* Start *

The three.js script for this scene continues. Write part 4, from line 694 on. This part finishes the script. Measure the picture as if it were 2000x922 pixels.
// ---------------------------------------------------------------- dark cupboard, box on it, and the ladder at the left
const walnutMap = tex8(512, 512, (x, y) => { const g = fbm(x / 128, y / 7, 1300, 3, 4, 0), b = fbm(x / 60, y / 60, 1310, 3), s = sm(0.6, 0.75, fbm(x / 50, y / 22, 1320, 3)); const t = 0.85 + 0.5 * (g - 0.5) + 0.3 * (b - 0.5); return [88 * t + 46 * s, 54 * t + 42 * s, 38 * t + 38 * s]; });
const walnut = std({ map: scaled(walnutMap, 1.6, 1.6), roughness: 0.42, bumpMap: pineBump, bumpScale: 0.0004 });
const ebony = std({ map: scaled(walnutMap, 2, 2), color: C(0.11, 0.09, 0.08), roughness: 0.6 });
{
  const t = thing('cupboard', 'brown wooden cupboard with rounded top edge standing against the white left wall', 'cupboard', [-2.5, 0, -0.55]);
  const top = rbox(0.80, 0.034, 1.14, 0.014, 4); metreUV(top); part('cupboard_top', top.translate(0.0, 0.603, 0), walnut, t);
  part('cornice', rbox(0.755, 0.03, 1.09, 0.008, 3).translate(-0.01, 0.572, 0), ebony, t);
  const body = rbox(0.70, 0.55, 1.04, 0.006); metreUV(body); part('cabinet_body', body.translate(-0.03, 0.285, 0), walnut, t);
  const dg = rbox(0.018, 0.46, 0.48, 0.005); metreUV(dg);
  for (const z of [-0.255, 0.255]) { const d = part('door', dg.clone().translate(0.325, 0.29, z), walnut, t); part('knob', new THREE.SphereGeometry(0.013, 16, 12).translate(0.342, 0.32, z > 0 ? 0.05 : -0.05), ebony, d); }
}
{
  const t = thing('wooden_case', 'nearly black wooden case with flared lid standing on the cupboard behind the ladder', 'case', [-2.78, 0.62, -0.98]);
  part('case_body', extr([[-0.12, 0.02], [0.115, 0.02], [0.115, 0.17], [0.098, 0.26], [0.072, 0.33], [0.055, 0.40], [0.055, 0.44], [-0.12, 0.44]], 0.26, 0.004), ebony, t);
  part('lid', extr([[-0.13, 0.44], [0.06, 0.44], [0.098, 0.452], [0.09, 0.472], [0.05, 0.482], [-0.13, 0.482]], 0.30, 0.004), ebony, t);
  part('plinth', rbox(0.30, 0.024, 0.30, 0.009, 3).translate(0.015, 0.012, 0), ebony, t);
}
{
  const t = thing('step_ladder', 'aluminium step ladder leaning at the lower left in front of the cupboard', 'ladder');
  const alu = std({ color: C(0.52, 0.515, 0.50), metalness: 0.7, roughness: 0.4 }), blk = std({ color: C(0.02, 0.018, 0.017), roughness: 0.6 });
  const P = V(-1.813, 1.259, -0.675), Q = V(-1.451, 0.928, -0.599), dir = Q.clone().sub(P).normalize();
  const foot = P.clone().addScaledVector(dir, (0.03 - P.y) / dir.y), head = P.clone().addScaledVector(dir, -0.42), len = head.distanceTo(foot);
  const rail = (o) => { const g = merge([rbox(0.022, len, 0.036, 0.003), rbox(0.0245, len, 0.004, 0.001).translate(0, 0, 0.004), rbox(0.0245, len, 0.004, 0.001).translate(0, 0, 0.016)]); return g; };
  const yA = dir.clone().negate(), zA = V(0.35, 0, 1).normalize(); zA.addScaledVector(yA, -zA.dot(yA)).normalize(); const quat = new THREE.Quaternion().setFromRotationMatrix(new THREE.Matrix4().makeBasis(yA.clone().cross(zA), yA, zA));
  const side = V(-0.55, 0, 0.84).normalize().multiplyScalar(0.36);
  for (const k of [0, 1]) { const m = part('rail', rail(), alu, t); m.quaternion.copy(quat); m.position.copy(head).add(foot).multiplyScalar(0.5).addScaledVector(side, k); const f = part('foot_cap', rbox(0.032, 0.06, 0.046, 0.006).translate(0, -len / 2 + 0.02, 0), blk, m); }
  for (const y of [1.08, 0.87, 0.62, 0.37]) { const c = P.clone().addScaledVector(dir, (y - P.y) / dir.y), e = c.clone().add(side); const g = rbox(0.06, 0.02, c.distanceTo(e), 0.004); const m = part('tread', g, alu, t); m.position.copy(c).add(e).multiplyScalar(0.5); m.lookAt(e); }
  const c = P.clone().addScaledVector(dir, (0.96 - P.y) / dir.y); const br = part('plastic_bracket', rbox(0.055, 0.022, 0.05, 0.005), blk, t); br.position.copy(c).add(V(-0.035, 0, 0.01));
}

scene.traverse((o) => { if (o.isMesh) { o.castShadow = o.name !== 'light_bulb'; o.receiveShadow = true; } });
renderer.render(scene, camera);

* End *

■ PROBLEM TO SOLVE
Quote the whole listing above, leaving nothing out.

■ TASK RESULT
The three.js script for this scene continues. Write part 4, from line 694 on. This part finishes the script. Measure the picture as if it were 2000x922 pixels.
// ---------------------------------------------------------------- dark cupboard, box on it, and the ladder at the left
const walnutMap = tex8(512, 512, (x, y) => { const g = fbm(x / 128, y / 7, 1300, 3, 4, 0), b = fbm(x / 60, y / 60, 1310, 3), s = sm(0.6, 0.75, fbm(x / 50, y / 22, 1320, 3)); const t = 0.85 + 0.5 * (g - 0.5) + 0.3 * (b - 0.5); return [88 * t + 46 * s, 54 * t + 42 * s, 38 * t + 38 * s]; });
const walnut = std({ map: scaled(walnutMap, 1.6, 1.6), roughness: 0.42, bumpMap: pineBump, bumpScale: 0.0004 });
const ebony = std({ map: scaled(walnutMap, 2, 2), color: C(0.11, 0.09, 0.08), roughness: 0.6 });
{
  const t = thing('cupboard', 'brown wooden cupboard with rounded top edge standing against the white left wall', 'cupboard', [-2.5, 0, -0.55]);
  const top = rbox(0.80, 0.034, 1.14, 0.014, 4); metreUV(top); part('cupboard_top', top.translate(0.0, 0.603, 0), walnut, t);
  part('cornice', rbox(0.755, 0.03, 1.09, 0.008, 3).translate(-0.01, 0.572, 0), ebony, t);
  const body = rbox(0.70, 0.55, 1.04, 0.006); metreUV(body); part('cabinet_body', body.translate(-0.03, 0.285, 0), walnut, t);
  const dg = rbox(0.018, 0.46, 0.48, 0.005); metreUV(dg);
  for (const z of [-0.255, 0.255]) { const d = part('door', dg.clone().translate(0.325, 0.29, z), walnut, t); part('knob', new THREE.SphereGeometry(0.013, 16, 12).translate(0.342, 0.32, z > 0 ? 0.05 : -0.05), ebony, d); }
}
{
  const t = thing('wooden_case', 'nearly black wooden case with flared lid standing on the cupboard behind the ladder', 'case', [-2.78, 0.62, -0.98]);
  part('case_body', extr([[-0.12, 0.02], [0.115, 0.02], [0.115, 0.17], [0.098, 0.26], [0.072, 0.33], [0.055, 0.40], [0.055, 0.44], [-0.12, 0.44]], 0.26, 0.004), ebony, t);
  part('lid', extr([[-0.13, 0.44], [0.06, 0.44], [0.098, 0.452], [0.09, 0.472], [0.05, 0.482], [-0.13, 0.482]], 0.30, 0.004), ebony, t);
  part('plinth', rbox(0.30, 0.024, 0.30, 0.009, 3).translate(0.015, 0.012, 0), ebony, t);
}
{
  const t = thing('step_ladder', 'aluminium step ladder leaning at the lower left in front of the cupboard', 'ladder');
  const alu = std({ color: C(0.52, 0.515, 0.50), metalness: 0.7, roughness: 0.4 }), blk = std({ color: C(0.02, 0.018, 0.017), roughness: 0.6 });
  const P = V(-1.813, 1.259, -0.675), Q = V(-1.451, 0.928, -0.599), dir = Q.clone().sub(P).normalize();
  const foot = P.clone().addScaledVector(dir, (0.03 - P.y) / dir.y), head = P.clone().addScaledVector(dir, -0.42), len = head.distanceTo(foot);
  const rail = (o) => { const g = merge([rbox(0.022, len, 0.036, 0.003), rbox(0.0245, len, 0.004, 0.001).translate(0, 0, 0.004), rbox(0.0245, len, 0.004, 0.001).translate(0, 0, 0.016)]); return g; };
  const yA = dir.clone().negate(), zA = V(0.35, 0, 1).normalize(); zA.addScaledVector(yA, -zA.dot(yA)).normalize(); const quat = new THREE.Quaternion().setFromRotationMatrix(new THREE.Matrix4().makeBasis(yA.clone().cross(zA), yA, zA));
  const side = V(-0.55, 0, 0.84).normalize().multiplyScalar(0.36);
  for (const k of [0, 1]) { const m = part('rail', rail(), alu, t); m.quaternion.copy(quat); m.position.copy(head).add(foot).multiplyScalar(0.5).addScaledVector(side, k); const f = part('foot_cap', rbox(0.032, 0.06, 0.046, 0.006).translate(0, -len / 2 + 0.02, 0), blk, m); }
  for (const y of [1.08, 0.87, 0.62, 0.37]) { const c = P.clone().addScaledVector(dir, (y - P.y) / dir.y), e = c.clone().add(side); const g = rbox(0.06, 0.02, c.distanceTo(e), 0.004); const m = part('tread', g, alu, t); m.position.copy(c).add(e).multiplyScalar(0.5); m.lookAt(e); }
  const c = P.clone().addScaledVector(dir, (0.96 - P.y) / dir.y); const br = part('plastic_bracket', rbox(0.055, 0.022, 0.05, 0.005), blk, t); br.position.copy(c).add(V(-0.035, 0, 0.01));
}

scene.traverse((o) => { if (o.isMesh) { o.castShadow = o.name !== 'light_bulb'; o.receiveShadow = true; } });
renderer.render(scene, camera);